Il 29 maggio 1905 a Vienna venne inaugurato il teatro moderno. Di fronte ad un pubblico filtrato e selezionato dalla polizia come dagli organizzatori il sipario si aprì sulla vicenda di “Lulù”, archetipo violento della femminilità nata dalla fantasia e dagli istinti di Frank Wedekind (Lo spirito della terra, Danza macabra) che, con le sue opere, ebbe la possibilità di irrompere nella tradizione del teatro stesso senza alcuna grazia, ma con il coraggio di mostrare ciò che fino a quel momento era stato occultato. In lui esplose violentemente tutta la carica sessuale dell’epoca nascosta dietro la facciata del “liberty”, offrendo alla figura femminile la possibilità di farsi portavoce di tutti i suoi fantasmi convulsi ed invadenti. Tutto questo per comprendere meglio la fonte e l’ispirazione dal quale nacque The Fine Art of Love – Mine Ha-ha, ovvero L’educazione fisica delle fanciulle (scritto da Wedekind durante la sua prigionia nella fortezza di Kaingstein colpevole di lesa maestà a causa delle sue poesie antimonarchiche), e per immaginare quanto fascino debba aver esercitato l’immagine di un vasto parco disseminato di case basse ricoperto di rampicanti e di centinaia di fanciulle educate ad un’elasticità ed una acutezza di sensazioni avvolte in una nube erotica sulla fantasia di Alberto Lattuada, sempre particolarmente attratto dai temi adolscenziali. Ma il film, la trasposizione cinematografica del romanzo come lui l’aveva immaginata e scritta in una prima ed originale sceneggiatura non potremo mai ammirarla. Infatti l’opera presentata fuori concorso all’ultima edizione del Festival di Venezia della prima visione non mantiene altro che una generica cronologia dei fatti, mentre nel particolare si caratterizza con degli elementi del tutto personali. Ciò vuol dire che, oggi più che mai, L’educazione fisica delle fanciulle è il film sognato da Lattuada ma realizzato dal documentarista John Irvin.
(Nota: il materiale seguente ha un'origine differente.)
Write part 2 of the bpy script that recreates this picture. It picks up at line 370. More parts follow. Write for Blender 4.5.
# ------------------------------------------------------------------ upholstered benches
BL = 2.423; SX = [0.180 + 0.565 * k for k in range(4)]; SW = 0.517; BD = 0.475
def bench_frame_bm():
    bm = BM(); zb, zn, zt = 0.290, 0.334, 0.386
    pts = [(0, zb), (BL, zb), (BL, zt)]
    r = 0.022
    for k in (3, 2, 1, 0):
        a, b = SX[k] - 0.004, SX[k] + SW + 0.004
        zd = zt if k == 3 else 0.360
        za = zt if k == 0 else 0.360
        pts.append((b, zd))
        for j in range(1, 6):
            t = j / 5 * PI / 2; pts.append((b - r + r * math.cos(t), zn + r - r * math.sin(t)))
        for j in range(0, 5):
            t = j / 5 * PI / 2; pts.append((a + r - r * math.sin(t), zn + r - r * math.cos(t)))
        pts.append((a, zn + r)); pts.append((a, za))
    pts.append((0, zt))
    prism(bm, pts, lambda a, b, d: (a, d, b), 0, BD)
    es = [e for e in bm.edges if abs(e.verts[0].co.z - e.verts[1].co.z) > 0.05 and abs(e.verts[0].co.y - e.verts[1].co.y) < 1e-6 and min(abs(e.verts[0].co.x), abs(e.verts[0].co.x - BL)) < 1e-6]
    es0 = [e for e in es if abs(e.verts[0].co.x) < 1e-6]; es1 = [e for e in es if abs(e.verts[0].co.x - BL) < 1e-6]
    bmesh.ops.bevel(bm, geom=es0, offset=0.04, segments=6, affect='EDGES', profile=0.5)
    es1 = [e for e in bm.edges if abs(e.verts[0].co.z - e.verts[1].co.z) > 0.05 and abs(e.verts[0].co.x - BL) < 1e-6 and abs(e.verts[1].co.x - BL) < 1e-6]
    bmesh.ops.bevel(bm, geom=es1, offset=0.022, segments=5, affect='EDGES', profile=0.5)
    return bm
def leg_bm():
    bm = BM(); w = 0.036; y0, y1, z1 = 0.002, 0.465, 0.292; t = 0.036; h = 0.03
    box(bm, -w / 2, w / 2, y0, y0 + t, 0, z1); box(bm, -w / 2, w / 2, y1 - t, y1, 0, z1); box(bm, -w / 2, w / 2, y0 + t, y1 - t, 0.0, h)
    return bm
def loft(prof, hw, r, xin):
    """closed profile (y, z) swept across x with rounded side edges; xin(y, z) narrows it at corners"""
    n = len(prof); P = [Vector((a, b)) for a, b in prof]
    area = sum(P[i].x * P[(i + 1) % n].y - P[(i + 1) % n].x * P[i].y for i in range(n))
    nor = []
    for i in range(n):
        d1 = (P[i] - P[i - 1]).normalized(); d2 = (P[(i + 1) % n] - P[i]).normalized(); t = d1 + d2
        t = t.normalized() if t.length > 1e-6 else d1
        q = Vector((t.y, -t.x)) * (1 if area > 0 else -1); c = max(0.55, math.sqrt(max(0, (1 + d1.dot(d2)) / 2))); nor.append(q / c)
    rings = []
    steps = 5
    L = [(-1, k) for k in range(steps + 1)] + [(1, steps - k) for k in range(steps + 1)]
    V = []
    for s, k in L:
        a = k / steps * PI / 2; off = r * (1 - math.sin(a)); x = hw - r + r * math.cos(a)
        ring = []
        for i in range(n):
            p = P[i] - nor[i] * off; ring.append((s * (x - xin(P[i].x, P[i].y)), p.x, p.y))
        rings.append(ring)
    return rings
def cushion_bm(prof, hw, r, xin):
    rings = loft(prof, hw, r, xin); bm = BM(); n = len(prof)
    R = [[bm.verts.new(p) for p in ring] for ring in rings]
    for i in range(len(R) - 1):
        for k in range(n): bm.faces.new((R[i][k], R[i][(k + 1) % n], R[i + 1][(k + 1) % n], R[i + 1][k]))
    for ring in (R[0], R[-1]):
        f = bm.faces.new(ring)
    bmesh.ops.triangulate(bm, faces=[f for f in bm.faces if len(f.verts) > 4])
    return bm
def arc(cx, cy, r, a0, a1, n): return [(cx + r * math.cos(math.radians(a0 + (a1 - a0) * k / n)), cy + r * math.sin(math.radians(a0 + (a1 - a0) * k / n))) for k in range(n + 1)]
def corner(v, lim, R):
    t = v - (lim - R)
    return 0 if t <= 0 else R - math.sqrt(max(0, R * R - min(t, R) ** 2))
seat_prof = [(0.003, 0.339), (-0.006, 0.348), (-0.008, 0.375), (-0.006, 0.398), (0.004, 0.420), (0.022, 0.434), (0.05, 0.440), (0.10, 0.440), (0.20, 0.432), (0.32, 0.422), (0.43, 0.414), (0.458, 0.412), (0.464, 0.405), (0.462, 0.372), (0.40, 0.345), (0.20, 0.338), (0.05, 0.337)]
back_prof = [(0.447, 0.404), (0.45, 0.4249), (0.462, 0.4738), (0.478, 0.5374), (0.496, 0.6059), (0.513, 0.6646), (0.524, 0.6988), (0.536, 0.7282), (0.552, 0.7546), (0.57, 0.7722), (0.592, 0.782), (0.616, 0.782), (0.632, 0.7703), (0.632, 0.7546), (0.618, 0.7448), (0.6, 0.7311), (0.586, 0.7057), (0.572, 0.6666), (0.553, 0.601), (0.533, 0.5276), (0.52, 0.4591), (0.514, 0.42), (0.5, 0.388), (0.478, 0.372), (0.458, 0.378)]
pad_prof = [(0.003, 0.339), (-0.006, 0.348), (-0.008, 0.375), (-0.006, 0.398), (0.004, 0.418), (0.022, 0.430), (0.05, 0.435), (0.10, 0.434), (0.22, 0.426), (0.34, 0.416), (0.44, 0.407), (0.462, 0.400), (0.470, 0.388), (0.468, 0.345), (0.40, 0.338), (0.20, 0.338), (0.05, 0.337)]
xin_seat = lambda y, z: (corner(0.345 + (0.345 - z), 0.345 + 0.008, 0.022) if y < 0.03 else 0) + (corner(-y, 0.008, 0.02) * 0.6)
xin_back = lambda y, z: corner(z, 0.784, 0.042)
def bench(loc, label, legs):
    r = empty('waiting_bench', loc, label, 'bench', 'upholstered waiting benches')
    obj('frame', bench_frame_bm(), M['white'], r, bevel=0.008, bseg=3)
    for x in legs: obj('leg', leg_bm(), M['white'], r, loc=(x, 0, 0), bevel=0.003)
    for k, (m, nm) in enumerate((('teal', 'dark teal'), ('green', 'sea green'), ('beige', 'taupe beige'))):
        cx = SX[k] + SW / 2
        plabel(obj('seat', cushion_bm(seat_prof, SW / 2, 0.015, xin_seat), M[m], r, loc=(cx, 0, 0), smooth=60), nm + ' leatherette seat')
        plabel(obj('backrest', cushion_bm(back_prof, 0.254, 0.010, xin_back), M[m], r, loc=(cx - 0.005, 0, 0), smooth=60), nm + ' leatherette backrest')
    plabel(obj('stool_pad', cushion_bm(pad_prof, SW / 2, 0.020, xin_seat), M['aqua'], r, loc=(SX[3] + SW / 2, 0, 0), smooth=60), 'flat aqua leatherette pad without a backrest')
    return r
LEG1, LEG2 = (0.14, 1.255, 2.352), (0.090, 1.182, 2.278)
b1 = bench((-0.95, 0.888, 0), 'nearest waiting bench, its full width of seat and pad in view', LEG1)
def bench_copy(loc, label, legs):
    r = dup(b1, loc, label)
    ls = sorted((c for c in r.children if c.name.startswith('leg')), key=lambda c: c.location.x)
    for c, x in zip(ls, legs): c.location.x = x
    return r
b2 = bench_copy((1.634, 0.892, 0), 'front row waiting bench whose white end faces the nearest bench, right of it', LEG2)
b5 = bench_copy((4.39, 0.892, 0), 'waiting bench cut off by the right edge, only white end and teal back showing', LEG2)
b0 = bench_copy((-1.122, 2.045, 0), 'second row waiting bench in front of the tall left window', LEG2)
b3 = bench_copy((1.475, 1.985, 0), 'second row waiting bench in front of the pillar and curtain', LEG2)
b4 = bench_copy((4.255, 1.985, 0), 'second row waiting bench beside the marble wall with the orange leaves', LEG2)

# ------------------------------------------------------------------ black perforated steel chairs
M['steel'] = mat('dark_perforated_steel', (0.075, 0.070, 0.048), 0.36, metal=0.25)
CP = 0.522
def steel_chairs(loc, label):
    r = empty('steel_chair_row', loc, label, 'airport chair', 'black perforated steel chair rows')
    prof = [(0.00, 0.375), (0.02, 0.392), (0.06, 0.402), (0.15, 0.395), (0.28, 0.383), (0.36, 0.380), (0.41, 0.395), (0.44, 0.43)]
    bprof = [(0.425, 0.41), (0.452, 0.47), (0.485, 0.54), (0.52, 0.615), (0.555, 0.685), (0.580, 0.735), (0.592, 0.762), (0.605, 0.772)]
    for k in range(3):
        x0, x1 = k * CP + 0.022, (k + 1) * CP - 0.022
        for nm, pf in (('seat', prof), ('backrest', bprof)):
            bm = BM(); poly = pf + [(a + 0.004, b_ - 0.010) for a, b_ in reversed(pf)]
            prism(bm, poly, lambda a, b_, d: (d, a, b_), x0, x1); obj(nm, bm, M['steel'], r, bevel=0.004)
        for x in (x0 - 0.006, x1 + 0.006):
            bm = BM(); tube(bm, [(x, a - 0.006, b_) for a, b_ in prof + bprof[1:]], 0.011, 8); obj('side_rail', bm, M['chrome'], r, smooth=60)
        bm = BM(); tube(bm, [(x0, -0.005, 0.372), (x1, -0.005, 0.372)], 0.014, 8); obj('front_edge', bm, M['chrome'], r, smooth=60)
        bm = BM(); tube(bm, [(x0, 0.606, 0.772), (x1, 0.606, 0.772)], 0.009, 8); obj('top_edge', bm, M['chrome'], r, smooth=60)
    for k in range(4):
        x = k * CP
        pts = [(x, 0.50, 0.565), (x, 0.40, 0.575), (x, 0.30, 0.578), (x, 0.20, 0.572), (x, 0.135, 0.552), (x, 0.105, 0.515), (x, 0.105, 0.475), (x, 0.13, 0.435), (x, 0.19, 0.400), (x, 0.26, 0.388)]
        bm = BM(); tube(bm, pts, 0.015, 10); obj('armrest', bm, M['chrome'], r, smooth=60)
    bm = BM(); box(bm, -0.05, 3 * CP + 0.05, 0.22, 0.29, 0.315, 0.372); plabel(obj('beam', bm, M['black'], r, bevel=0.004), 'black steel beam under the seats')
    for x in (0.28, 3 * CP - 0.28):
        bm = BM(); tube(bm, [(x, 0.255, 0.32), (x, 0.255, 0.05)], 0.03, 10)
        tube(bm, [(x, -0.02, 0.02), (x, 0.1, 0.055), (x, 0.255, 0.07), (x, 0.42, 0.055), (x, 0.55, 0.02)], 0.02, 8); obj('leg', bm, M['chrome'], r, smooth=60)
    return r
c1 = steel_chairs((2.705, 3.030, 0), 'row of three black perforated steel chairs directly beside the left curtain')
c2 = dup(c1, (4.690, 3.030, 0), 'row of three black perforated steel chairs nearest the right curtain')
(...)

Nonostante sia stato mantenuto intatto il tema della perdita dell’innocenza e quello della condizione della donna ancora vittima delle consuetudini e della società, Irving, accanto ad un secondo filone narrativo fatto di violenze fisiche ed emotive già pensato nella prima stesura, aggiunge un elemento personale che nasce probabilmente dalle sue esperienze giovanili (ha trascorso la sua infanzia in un severo collegio inglese) come da alcuni riferimenti cinematografici ben precisi. Tra scene dall’ indubbia bellezza iconografica, un’ atmosfera che comunque rimane fredda e piuttosto asettica, una suspence che non riesce a mantenersi elevatamente intatta, il regista intreccia vicende eccessive volte ad esaltare la perfidia e la malvagità di adulti che, invece di assumere il proprio ruolo di educatori, imperversano su creature innocenti. Il risultato è un thriller con delle decise tinte horror che non rinuncia, però, ad atmosfere erotiche alla De Sade. Una certa incoerenza che sfocia nella confusione stilistica non permettendo all’insieme dell’opera di approfondire pienamente alcuni elementi trattati con maggior attenzione da film quali Magdalene ed il certo non perfettissimo La mala educacion. Nonostante l’impegno di un cast scelto indubbiamente con attenzione (notevoli sono le prove della giovane Hannah Taylor-Gordon e di Jaqueline Bisset), le scenografie attente alla ricostruzione, una fotografia di alto livello artistico, tutto appare fin troppo perfetto. Il pathos di una vicenda incentrata sul dissolversi di una innocenza che non è tanto fisica quanto interiore, il destruttare la favola stessa (ci troviamo di fronte ad un principe che non si innamora ma violenta la sua principessa) perdono il passo di fronte alla ricerca di un manierismo estetico e ad una necessità di strafare pur di trovare una nuova e non sempre efficace chiave di lettura. Certo non possiamo imputare ad Irvin scarso coraggio, eppure il suo distaccato stile da documentarista fa rimpiangere l’oramai perduta visione di Lattuada.